Source:https://www.youtube.com/watch?v=nNlrgGJogX4
Fire Water Paper: A Vietnam Oratorio
Period:Modernism
Composed in:1995
Musical form:oratorium
Text/libretto:Catholic and Buddhist liturgies, contemporary poetry
Duration:65'38''
In memory of:the Vietnam War
Label(s):Sony Records 68368
This large work contains three parts:
01. Offertorium
02. Scherzo (giang co)
03. Hymn

Two decades after its formal conclusion, the Vietnam War remains an American stigma whose knotted history participants still struggle to unsnarl. Elliot Goldenthal's three-movement oratorio attempts ­ much like the Vietnam Veterans Memorial ­ to create an artistic work that helps the public confront its feelings about the war. It succeeds. With an expanded orchestra and paired choruses, director Carl St. Clair gives voice to Goldenthal's lament.
Colliding Catholic and Buddhist liturgies, contemporary poetry, and a Jimi Hendrix guitar riff, Goldenthal's percussion- and brass-heavy work appeals to a broad audience. Its opening, "Offertorium," builds upon instrumental rounds to discordant climaxes, deafening clashes of metal-beating percussion and blaring brass; the "Scherzo" pits polyrhythmic trumpets against trilingual chants ­ a 17-count exercise executed with military precision. "Hymn" closes with prayerful imagery and guarded optimism, a children's chorus singing its final, sustained notes. Throughout, soloists Ann Panagulias and James Maddalena perform with exceptional strength; Yo-Yo Ma likewise delivers a fine performance, coaxing angry slashes and tender weeping from his cello.
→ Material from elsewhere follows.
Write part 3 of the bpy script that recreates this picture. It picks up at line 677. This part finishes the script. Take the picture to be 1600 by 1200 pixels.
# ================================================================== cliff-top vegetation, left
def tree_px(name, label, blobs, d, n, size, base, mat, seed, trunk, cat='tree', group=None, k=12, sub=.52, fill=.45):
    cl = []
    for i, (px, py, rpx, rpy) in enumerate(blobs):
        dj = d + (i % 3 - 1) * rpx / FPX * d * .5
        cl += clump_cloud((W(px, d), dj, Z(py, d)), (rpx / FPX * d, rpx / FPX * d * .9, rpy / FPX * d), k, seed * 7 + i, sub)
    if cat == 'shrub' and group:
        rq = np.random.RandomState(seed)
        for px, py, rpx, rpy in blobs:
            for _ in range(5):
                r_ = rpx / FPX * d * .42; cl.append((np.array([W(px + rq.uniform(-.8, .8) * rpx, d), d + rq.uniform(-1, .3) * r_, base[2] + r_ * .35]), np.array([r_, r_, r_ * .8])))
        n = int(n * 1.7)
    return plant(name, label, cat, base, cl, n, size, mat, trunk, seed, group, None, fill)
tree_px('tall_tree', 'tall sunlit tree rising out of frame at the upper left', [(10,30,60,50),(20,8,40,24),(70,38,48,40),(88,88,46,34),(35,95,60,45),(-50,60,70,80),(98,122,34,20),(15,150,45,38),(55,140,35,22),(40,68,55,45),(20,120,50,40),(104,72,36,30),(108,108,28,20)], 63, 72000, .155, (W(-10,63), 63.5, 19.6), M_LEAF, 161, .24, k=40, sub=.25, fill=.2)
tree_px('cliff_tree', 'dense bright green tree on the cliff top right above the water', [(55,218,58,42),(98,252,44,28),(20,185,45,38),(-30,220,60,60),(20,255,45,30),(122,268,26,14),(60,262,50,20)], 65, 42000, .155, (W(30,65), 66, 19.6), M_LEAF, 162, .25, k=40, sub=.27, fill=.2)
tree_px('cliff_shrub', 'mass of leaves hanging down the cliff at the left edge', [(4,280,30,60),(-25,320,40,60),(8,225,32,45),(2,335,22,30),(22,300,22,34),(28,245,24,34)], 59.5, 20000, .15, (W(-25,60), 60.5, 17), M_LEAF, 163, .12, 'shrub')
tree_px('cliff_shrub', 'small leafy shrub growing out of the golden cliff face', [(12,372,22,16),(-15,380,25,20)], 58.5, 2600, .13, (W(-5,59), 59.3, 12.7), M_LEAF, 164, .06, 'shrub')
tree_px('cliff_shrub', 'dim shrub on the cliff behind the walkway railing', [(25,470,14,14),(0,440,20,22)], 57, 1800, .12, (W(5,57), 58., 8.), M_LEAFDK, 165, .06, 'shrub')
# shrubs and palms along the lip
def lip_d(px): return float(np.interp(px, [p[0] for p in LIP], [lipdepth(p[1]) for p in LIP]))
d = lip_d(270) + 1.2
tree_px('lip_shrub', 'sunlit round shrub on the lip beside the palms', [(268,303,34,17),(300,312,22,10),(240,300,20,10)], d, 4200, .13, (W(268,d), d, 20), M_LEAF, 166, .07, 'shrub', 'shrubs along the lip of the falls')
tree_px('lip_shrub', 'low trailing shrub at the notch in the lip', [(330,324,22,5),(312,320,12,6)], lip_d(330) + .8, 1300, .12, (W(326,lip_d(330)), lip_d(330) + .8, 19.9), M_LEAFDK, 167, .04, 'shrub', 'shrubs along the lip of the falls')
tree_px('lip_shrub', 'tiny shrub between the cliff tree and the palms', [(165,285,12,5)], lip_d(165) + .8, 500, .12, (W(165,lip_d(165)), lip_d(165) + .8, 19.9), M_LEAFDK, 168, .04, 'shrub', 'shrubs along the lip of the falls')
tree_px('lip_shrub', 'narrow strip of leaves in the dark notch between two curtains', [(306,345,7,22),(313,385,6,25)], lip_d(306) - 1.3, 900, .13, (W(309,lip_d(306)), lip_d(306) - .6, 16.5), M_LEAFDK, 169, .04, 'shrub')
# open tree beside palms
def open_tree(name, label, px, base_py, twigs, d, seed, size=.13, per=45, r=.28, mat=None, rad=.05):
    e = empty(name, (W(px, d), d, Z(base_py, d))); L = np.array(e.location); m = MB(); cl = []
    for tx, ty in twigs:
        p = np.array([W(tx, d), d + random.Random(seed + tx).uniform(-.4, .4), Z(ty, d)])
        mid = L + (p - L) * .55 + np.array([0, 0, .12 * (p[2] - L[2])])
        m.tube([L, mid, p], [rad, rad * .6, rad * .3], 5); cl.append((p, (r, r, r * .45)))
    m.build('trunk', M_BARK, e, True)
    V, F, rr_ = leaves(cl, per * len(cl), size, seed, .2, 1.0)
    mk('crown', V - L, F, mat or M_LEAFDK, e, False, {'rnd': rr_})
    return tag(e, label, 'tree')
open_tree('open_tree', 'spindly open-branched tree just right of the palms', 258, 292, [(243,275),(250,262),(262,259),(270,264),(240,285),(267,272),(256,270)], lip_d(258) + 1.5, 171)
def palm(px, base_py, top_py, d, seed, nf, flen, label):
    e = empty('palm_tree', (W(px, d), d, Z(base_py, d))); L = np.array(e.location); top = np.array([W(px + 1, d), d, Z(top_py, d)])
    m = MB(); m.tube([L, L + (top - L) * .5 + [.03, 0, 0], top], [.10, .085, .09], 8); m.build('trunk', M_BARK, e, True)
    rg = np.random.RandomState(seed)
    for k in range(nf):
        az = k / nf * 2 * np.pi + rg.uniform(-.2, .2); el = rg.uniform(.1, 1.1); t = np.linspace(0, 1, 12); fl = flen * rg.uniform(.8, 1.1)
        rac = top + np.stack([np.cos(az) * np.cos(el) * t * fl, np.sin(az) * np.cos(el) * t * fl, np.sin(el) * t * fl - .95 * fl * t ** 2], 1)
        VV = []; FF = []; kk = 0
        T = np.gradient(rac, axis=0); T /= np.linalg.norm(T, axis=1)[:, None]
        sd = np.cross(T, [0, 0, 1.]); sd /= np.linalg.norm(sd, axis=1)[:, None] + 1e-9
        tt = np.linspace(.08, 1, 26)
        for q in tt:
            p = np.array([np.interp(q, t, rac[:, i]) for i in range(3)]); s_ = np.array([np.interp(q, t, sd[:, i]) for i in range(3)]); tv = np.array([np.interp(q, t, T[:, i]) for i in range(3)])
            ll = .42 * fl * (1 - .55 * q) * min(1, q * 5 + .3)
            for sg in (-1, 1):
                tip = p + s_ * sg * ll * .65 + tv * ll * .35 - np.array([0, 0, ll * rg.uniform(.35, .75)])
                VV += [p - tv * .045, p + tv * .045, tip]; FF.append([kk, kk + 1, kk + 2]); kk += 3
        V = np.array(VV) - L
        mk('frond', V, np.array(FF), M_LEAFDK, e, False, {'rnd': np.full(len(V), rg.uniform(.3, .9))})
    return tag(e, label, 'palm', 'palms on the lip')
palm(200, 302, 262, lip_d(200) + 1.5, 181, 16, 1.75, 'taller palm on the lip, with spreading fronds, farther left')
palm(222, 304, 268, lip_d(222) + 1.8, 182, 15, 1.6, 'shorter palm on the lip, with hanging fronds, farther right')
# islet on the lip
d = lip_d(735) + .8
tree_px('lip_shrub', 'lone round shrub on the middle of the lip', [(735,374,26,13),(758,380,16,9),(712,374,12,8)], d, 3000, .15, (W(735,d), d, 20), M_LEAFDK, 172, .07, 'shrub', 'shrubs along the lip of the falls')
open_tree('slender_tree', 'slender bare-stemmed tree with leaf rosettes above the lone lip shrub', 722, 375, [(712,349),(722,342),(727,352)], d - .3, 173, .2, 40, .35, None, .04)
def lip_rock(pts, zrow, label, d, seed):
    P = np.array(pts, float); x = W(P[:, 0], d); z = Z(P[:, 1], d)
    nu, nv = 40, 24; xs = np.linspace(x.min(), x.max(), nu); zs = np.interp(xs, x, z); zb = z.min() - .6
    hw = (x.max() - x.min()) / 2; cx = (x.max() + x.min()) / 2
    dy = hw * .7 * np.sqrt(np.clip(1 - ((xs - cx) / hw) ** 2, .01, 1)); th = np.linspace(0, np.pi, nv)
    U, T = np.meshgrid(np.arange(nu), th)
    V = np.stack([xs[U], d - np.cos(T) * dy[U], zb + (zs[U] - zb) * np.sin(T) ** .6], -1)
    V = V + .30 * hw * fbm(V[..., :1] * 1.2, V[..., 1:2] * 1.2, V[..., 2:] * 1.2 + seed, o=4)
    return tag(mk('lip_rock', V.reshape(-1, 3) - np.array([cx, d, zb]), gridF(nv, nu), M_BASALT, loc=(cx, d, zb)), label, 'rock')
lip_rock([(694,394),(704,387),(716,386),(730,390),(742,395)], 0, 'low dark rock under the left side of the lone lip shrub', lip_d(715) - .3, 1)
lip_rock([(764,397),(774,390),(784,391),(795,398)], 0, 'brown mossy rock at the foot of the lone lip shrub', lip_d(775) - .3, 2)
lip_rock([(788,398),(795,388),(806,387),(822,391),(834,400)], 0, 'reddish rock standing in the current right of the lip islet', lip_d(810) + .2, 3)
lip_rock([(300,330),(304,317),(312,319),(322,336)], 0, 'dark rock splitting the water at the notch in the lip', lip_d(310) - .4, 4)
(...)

What lingers, however, is Goldenthal's musical juxtapositions within the composition: oboe and solo baritone combine divergent timbres in the first movement; seesaw strings jar the woodwinds' graceful melody in the second. Choral voices paired with staccato percussion evoke shrapnel piercings, and simultaneous major-minor chords undermine any nationalistic, good-versus-evil metaphors.
"All wars are civil wars," sings the chorus at midpoint, "always man against man." With Fire Water Paper, Goldenthal begins to address these contradictions, to loosen the still-tangled knots of America's Vietnam legacy.